Connecting everyone to the World Wide Web

Some critics argue that connecting the 7.8 billion people to the internet is a futile, albeit noble, effort.

Aside from current technological limits, there are those who just don’t want to be connected to other people. That’s their right.

Well, at least, in SOME countries it’s a right.

If you live in the U.S., you can move to a cabin in the Alaskan wilderness and enjoy a peaceful life far away from other humans.

But there are more immediate problems with trying to connect 7.8 billion than worrying about those few who crave isolation.

Legitimate criticism of efforts from companies like SpaceX and Facebook center on the impact these efforts have on our daily lives. For example, astronomers complain that SpaceX’s Starlink program, a system of mini chain-linked satellites, will hamper their ability to study space.

They may be right.

As of February, SpaceX has launched more than 300 of these small satellites. They plan to launch an additional 60 satellites every two weeks through 2020. The ultimate goal is to create a chain of 12-thousand interlinked satellites, and possibly expand to 42,000.

Millions of people who can’t connect to the internet through traditional means could be connected via SpaceX’s satellite access.

Imagine thousands of little satellites with blinking lights above our heads, zipping around the Earth in a straight line. From a very unscientific point-of-view, this seems like it would hamper the work of astronomers, let alone our ability to watch a meteor shower, or simply look for constellations with our kids.

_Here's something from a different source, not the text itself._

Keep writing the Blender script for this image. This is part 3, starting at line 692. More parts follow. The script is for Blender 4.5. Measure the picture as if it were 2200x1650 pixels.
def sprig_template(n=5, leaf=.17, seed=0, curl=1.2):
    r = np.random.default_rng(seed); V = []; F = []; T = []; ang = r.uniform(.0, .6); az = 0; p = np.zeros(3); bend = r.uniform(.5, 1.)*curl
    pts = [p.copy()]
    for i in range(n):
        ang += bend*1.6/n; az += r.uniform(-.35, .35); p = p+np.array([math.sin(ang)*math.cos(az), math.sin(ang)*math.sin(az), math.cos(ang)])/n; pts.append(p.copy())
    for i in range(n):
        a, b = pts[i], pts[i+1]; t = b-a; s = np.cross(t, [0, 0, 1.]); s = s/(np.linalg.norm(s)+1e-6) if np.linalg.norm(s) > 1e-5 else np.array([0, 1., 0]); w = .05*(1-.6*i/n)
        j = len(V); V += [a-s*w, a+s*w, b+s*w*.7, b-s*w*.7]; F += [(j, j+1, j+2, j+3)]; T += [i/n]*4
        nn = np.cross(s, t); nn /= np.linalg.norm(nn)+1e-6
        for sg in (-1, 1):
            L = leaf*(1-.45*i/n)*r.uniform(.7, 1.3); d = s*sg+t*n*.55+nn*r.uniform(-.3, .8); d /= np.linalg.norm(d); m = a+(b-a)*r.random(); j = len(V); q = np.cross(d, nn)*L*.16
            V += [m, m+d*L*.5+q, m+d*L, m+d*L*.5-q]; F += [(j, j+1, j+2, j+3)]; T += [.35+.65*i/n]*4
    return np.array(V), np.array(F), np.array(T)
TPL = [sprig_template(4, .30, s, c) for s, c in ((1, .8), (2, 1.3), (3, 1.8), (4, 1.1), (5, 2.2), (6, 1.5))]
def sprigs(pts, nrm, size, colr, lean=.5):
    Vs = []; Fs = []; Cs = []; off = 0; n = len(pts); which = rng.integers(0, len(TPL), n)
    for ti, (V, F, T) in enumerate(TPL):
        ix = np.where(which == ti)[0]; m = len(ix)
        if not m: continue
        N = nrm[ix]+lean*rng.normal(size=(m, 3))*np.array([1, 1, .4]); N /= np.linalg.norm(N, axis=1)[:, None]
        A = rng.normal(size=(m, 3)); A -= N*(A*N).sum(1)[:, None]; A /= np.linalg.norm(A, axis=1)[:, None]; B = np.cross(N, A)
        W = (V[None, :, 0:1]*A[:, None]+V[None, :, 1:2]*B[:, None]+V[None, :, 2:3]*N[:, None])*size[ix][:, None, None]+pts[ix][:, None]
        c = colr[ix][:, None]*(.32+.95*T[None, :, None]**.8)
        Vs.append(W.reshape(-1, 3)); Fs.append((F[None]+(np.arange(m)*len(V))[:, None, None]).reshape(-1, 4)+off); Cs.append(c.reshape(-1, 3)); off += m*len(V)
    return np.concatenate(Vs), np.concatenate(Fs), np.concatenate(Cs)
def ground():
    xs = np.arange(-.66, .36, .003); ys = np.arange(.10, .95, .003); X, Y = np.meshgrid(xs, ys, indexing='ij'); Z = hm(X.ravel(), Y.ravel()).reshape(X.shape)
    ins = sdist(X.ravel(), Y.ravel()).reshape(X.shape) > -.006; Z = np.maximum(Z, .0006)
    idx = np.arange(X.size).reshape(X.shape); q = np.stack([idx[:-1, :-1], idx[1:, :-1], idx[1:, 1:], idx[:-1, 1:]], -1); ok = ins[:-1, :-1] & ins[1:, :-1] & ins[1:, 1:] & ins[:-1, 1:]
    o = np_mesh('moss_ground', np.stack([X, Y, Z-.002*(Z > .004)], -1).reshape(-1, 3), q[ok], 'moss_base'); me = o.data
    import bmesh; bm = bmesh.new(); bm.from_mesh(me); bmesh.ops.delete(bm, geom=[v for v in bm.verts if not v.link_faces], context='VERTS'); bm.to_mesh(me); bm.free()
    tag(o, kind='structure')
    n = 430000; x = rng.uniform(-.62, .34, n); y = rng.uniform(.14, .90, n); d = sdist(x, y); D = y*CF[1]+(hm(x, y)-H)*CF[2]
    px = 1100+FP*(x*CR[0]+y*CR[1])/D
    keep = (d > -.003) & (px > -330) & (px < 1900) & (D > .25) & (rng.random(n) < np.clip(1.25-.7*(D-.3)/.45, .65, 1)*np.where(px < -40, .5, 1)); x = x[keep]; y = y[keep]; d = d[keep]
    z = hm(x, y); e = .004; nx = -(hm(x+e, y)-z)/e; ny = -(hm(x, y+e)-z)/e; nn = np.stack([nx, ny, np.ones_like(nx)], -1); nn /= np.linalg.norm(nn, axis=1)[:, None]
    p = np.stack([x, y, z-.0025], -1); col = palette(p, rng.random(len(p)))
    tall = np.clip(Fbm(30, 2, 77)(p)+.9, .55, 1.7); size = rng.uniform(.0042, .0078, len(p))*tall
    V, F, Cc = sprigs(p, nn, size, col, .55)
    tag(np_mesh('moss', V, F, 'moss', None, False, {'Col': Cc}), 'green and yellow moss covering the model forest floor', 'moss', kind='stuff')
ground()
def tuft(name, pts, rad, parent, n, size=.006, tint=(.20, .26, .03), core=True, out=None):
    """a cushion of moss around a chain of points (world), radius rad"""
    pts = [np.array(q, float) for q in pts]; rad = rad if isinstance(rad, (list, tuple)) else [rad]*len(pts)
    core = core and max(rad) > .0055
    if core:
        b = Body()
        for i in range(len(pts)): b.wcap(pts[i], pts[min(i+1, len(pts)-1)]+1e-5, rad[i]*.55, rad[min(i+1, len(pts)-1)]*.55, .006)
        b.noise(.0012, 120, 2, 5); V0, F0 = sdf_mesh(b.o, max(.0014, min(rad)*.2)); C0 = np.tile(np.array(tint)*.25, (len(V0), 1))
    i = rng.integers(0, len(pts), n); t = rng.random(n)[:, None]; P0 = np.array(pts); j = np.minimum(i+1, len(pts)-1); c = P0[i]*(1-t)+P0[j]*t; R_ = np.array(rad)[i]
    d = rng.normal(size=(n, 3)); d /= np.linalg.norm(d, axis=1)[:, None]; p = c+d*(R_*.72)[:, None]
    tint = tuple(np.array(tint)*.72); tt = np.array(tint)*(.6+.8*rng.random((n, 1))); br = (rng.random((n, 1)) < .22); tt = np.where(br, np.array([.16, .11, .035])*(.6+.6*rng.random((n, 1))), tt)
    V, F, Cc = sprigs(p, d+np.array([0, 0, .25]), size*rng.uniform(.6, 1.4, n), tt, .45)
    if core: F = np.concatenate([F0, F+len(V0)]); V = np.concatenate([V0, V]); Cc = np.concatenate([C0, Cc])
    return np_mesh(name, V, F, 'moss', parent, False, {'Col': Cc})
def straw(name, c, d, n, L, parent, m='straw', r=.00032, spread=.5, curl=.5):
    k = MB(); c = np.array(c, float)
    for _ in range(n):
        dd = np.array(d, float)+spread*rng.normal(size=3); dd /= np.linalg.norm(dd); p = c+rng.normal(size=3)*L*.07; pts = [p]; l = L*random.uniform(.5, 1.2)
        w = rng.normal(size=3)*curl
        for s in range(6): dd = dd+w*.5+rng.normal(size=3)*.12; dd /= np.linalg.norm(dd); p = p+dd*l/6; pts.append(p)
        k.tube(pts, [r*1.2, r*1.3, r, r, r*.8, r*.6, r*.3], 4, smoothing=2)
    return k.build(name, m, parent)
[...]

But when smart people create problems, smarter people find the solutions. It’s just convenient when they’re working from the same company (i.e., SpaceX).

“We’re going to get this right. We want to make sure we do the right thing to make sure little kids can look through their telescope,” said SpaceX President and Chief Operating Officer Gwynne Shotwell at a press conference Dec. 6.

As SpaceX creates new links, Facebook has taken a slightly different approach to connecting the rest of the world. They continue to work directly with governments of disadvantaged populations to bring internet connectivity, especially to rural populations.

“More than 3.5 billion people remain unconnected to the internet and the opportunities it provides to strengthen communities, give people a voice and create economic impact,” said Robert Pepper, Head of Global Connectivity Policy and Planning.

Pepper notes that mobile connections are now more affordable and accessible in low-income areas. Prepaid mobile plans are more affordable and 4G coverage grew in 54 countries, including 31 percent of low-income and 65 percent of lower-middle income countries.

“The internet is no longer just a handy tool, it has improved career prospects and opened up more economic opportunities,” Pepper said. “68-percent of respondents from low-income countries have seen their career prospects improve because of the internet .”

To learn more about internet availability, affordability, relevance and readiness for people around the world, check out The Economist’s Inclusive internet Index at theinclusiveinternet.eiu.com.

It’s not just the scientists who make connectivity happen. Governments and policy makers in low-income areas are rehabbing dated communication infrastructures.

For example, Pepper highlighted Peru’s efforts to build an infrastructure for its mobile-services market. This prompted new partnerships (including one with Facebook).

Now 6,000 rural communities in Peru have internet connectivity for the first time.